La etimología griega del nombre nos da muchas pistas: geō, Tierra, y thermós, calor. El calor procedente del corazón de la Tierra en forma de vapor lleva acompañando al ser humano desde sus inicios y se ha aprovechado para innumerables usos, como calentarse, cocinar o abastecer complejos termales. En el siglo XIX aparecieron los primeros usos industriales de la energía geotérmica y a principios del siglo XX llegó la posibilidad de producir electricidad.
La capital del mundo geotérmico fue hasta los años sesenta la pequeña localidad de Larderello, que mantuvo el liderazgo mundial de la producción de energía geotérmica hasta que, en los años 80, la tecnología se extendió a gran escala al resto del mundo. En la última década, países como Estados Unidos e Islandia han optimizado el uso de los fluidos geotérmicos, muy abundantes en sus respectivos territorios, aprovechándolos principalmente para las calefacciones de los hogares. En Islandia, por ejemplo, el 95 % de los hogares se calienta directamente con vapores subterráneos.
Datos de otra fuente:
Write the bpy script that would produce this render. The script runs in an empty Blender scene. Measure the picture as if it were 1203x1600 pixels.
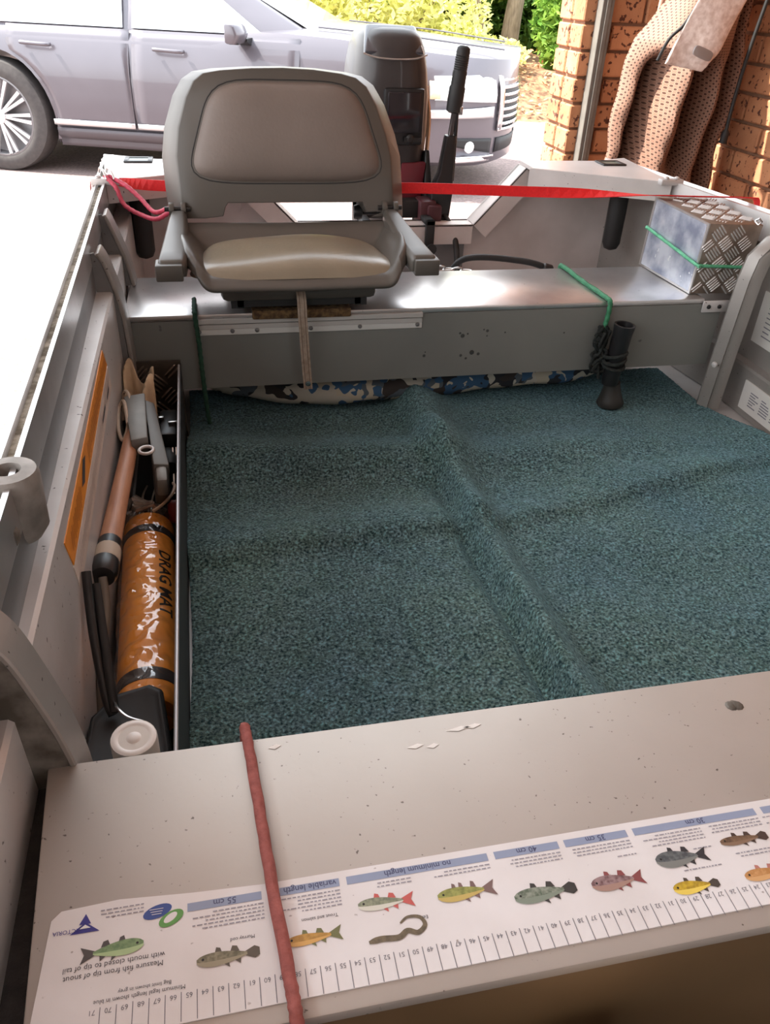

Según el informe IRENA 2019, la energía geotérmica contribuye con 13 GW de energía verde a la capacidad total de energías renovables. La difusión de la energía geotérmica está menos extendida que la de otras energías renovables, y es que no en todos los territorios es posible encontrar una gran cantidad de calor que fluya bajo tierra en la misma zona. Sin embargo, su gran potencial está más que demostrado. Tras la COP21 de París 2015 se puso en marcha la Global Geothermal Alliance, bajo el auspicio de las Naciones Unidas, una iniciativa para fomentar que los países de todo el mundo con territorio geotérmico prioricen este recurso renovable para acelerar el proceso de transición energética.